Vejamos uma situação: impetração de Mandado de Segurança no Superior Tribunal de Justiça em face de ato praticado pela Autoridade Coatora Ministro de Estado (art. 105, I, i,  da CF/88) e, em seguida, a propositura de ação de conhecimento com procedimento comum em face da União, em Vara da Justiça Federal, com o mesmo objetivo pretendido no writ. Os procedimentos e a competência jurisdicional são diferentes, mas é possível a identificação da litispendência com a extinção do segundo processo.

Este assunto não é novo em sede jurisprudencial. Vale citar passagens de acórdãos prolatados em recentes julgados do Superior Tribunal de Justiça:

A jurisprudência do STJ orienta-se no sentido de que "o fenômeno da litispendência se caracteriza quando há identidade jurídica, ou seja, quando as ações intentadas objetivam, ao final, o mesmo resultado, ainda que o polo passivo seja constituído de pessoas distintas; em um pedido mandamental, a autoridade administrativa, e, no outro, a própria entidade de Direito Público.' (AgRg no MS 18.759/DF, Rel. Ministro Napoleão Nunes Maia Filho, Primeira Seção, DJe 10/5/2016). Nesse sentido: MS 21.734/DF, Rel. Ministro Gurgel de Faria, Primeira Seção, DJe 9/12/2016 (...) Uma vez reconhecida a litispendência, deve ser extinto o presente writ". AgInt nos EDcl no MS 15782 / DF - 1a Seção / STJ - Rel. Min. Assusete Magalhães - J. 19/09/2023.

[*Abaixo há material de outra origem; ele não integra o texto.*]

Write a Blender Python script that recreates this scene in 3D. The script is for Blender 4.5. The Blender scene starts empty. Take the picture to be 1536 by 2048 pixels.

“6. De notar que, conforme asseverado pela embargante, o objeto do presente writ, ajuizado no STJ em 21.5.2021 (ou seja, quando a impetrante já tinha tomado conhecimento da sentença de improcedência na Justiça Federal do DF) coincide integralmente com o da Ação Ordinária. A única diferença, irrelevante no contexto acima descrito, é que o polo passivo, neste feito, por imposição legal, é a autoridade que dirige o Ministério da Mulher, da Família e dos Direitos Humanos, órgão integrado na estrutura do Poder Executivo Federal, enquanto que na Ação Ordinária o polo passivo é ocupado, evidentemente, pela pessoa jurídica de Direito Público (União). Configurada, portanto, a tramitação de demandas que perseguem idêntico resultado. 7. Embargos de Declaração acolhidos, com atribuição de efeitos infringentes, para denegar a Segurança, nos termos do art. 6º, § 5º, da Lei 12.016/2009”. EDcl no AgInt nos EDcl no MS n. 27.747/DF, relator Ministro Herman Benjamin, Primeira Seção, julgado em 22/3/2023, DJe de 04/04/2023.

Portanto, a litispendência estará configurada independentemente do procedimento de cada uma das ações em curso, desde esteja presente o mesmo thema decidendum, sendo possível a sua configuração acaso proposta ação de conhecimento com procedimento comum e mandado de segurança, com o mesmo elemento objetivo e mesma tutela jurisdicional.

É possível aduzir, neste contexto, que o art. 337, §§1º e 2º, do CPC é insuficiente para solucionar todos os problemas práticos que o conceito pode provocar ao intérprete, especialmente nos casos envolvendo o procedimento especial do Mandado de Segurança em que a competência é dada pela presença da Autoridade Coatora. De toda sorte, como bem ressaltou a 1ª Turma do Superior Tribunal de Justiça, “verificado que a providência requerida na ação mandamental e aquela pleiteada em anterior ação ordinária convergem, ao final, para o mesmo resultado prático pretendido e sob a mesma causa petendi, há pressuposto processual negativo apto a obstar o regular processamento deste segundo feito” (RMS 68337 – 1ª T/STJ – Rel. Min. Sérgio Kukina – J. 26/09/2023 - DJe 02/10/2023).

Não se pode olvidar que no quadro comparativo entre ações, a litispendência e a coisa julgada geram a extinção do processo repetido, ao passo que a conexão e a continência, em regra, a reunião (arts. 54 e 55 CPC). Outrossim, o estudioso deve ter cautela ao comparar duas ou mais ações que aparentemente possuem elementos em comum para, com isso, estabelecer a solução a ser dada (reunião ou extinção do processo repetido).

E no caso específico do mandado de segurança, trata-se de ação constitucional não obrigatória que tende a ser objeto de escolha pelo autor. O que é vedado, portanto, é impetrar Mandado de Segurança que tem procedimento especial consagrado na Lei 12.016/09 e,  simultaneamente, promover ação de conhecimento com procedimento comum contra o Ente Público (ou vice-versa), contendo identidade jurídica e objetivo prático idênticos. A utilização de meios processuais aparentemente diferentes pode induzir litispendência, além de configurar litigância de má-fé (arts. 80 e 81, do CPC).

São estas as considerações sobre o tema.